- DATA EXCERPT:

* * * *

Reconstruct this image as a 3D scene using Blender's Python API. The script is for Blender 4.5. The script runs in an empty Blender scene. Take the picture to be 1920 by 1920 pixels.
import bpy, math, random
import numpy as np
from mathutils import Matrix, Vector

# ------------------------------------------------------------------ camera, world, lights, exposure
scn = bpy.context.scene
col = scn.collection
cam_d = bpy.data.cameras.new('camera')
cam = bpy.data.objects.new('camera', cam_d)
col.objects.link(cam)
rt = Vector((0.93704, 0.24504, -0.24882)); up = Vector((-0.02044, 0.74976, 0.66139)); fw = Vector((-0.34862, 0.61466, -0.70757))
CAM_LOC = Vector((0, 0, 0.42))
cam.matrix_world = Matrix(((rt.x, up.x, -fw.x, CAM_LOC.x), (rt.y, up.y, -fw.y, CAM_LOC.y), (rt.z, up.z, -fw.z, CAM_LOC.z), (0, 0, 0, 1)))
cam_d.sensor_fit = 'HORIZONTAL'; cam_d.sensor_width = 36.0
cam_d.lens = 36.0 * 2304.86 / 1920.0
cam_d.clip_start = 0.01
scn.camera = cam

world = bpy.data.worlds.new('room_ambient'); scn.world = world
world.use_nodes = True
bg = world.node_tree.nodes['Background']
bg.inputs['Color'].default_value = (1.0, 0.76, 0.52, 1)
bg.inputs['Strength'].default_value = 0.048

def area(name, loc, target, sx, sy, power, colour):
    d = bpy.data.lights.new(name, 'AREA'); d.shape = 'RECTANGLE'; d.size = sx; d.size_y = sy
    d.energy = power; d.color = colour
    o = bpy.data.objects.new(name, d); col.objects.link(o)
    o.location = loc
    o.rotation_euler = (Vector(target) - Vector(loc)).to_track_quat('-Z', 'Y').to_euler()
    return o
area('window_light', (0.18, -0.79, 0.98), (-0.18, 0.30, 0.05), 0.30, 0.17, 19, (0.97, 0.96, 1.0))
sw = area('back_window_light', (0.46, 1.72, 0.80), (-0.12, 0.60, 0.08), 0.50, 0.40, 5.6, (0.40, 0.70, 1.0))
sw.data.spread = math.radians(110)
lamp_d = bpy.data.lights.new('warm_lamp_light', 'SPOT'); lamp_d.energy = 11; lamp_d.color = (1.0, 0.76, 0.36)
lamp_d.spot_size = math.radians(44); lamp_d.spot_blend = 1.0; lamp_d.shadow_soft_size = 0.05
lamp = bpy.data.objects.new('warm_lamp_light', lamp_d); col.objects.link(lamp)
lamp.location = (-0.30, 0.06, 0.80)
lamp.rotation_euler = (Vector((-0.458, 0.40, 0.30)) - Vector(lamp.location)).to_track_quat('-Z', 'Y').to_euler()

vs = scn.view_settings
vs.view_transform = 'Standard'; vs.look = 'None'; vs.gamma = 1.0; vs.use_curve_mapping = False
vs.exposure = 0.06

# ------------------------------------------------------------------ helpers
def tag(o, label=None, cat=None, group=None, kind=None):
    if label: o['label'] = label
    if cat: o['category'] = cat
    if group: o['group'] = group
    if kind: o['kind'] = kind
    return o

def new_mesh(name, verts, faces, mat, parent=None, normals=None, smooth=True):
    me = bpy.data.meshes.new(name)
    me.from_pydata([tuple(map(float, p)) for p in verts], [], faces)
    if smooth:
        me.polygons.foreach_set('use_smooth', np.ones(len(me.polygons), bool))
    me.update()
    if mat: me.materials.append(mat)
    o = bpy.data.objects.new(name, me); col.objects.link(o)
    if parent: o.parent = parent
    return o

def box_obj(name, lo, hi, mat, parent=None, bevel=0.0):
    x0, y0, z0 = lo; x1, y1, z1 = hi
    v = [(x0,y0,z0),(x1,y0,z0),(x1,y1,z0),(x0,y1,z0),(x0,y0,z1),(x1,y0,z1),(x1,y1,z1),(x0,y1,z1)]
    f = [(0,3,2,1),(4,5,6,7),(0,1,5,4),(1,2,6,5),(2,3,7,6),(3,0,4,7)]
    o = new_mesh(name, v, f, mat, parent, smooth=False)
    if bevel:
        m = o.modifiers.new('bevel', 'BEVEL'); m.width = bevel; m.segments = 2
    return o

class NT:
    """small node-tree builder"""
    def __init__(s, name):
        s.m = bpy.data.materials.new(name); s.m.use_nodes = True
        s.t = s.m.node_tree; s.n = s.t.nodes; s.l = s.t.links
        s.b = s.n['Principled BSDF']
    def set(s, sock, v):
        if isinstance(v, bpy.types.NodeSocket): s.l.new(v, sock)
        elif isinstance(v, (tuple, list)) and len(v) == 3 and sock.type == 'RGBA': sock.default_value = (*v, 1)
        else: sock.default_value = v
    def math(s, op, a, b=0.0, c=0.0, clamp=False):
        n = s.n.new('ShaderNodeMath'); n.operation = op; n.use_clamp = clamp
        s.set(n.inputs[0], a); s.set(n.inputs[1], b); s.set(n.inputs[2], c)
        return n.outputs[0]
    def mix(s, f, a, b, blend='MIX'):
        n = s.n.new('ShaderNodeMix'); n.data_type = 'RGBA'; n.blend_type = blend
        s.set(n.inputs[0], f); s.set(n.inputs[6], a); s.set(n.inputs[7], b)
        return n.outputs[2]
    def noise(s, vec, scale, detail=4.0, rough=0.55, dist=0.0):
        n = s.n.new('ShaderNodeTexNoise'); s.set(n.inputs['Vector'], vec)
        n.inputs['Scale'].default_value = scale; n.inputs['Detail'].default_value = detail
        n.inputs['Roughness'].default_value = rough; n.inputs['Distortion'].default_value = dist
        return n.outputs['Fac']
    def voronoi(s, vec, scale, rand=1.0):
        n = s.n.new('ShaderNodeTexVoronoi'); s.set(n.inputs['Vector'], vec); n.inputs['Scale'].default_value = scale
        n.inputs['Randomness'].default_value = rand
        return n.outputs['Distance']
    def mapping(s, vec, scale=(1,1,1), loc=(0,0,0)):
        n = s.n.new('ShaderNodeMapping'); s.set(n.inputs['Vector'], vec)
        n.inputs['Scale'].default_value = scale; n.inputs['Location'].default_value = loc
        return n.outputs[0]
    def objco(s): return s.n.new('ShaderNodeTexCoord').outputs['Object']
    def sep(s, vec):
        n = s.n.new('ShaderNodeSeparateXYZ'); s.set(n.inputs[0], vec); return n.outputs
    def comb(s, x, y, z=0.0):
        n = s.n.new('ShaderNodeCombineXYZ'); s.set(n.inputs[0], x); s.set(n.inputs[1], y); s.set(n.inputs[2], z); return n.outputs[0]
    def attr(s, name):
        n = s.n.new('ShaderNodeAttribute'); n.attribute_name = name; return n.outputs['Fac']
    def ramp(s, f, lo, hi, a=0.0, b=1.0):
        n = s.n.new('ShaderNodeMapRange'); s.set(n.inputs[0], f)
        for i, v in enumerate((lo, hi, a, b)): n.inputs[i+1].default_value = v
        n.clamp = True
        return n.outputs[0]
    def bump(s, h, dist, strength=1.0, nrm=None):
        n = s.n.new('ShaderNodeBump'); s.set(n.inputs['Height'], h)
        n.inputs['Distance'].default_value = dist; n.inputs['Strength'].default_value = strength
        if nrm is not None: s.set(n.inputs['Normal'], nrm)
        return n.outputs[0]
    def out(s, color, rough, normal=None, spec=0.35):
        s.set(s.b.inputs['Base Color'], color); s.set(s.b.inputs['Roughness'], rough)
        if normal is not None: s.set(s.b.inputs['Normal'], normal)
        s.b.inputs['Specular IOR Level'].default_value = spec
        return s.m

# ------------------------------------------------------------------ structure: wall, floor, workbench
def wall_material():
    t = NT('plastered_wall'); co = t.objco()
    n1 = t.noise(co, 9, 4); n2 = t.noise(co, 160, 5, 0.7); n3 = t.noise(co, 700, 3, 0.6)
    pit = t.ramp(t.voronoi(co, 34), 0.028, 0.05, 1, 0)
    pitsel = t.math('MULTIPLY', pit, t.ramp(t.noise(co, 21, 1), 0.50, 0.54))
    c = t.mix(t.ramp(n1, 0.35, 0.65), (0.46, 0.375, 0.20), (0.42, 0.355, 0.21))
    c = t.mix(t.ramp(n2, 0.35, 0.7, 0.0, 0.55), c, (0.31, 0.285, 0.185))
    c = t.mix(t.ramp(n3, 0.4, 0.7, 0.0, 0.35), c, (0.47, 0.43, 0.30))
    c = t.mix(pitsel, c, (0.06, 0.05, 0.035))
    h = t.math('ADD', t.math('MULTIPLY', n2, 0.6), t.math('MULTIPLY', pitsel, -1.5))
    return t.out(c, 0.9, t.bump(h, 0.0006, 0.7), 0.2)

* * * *

- OBJECTIVE: All lines from the beginning of the material above through the one with "bg.inputs['Strength'].default_value = 0.048" need to be returned exactly; please return those and only those.

- OUTPUT:
Reconstruct this image as a 3D scene using Blender's Python API. The script is for Blender 4.5. The script runs in an empty Blender scene. Take the picture to be 1920 by 1920 pixels.
import bpy, math, random
import numpy as np
from mathutils import Matrix, Vector

# ------------------------------------------------------------------ camera, world, lights, exposure
scn = bpy.context.scene
col = scn.collection
cam_d = bpy.data.cameras.new('camera')
cam = bpy.data.objects.new('camera', cam_d)
col.objects.link(cam)
rt = Vector((0.93704, 0.24504, -0.24882)); up = Vector((-0.02044, 0.74976, 0.66139)); fw = Vector((-0.34862, 0.61466, -0.70757))
CAM_LOC = Vector((0, 0, 0.42))
cam.matrix_world = Matrix(((rt.x, up.x, -fw.x, CAM_LOC.x), (rt.y, up.y, -fw.y, CAM_LOC.y), (rt.z, up.z, -fw.z, CAM_LOC.z), (0, 0, 0, 1)))
cam_d.sensor_fit = 'HORIZONTAL'; cam_d.sensor_width = 36.0
cam_d.lens = 36.0 * 2304.86 / 1920.0
cam_d.clip_start = 0.01
scn.camera = cam

world = bpy.data.worlds.new('room_ambient'); scn.world = world
world.use_nodes = True
bg = world.node_tree.nodes['Background']
bg.inputs['Color'].default_value = (1.0, 0.76, 0.52, 1)
bg.inputs['Strength'].default_value = 0.048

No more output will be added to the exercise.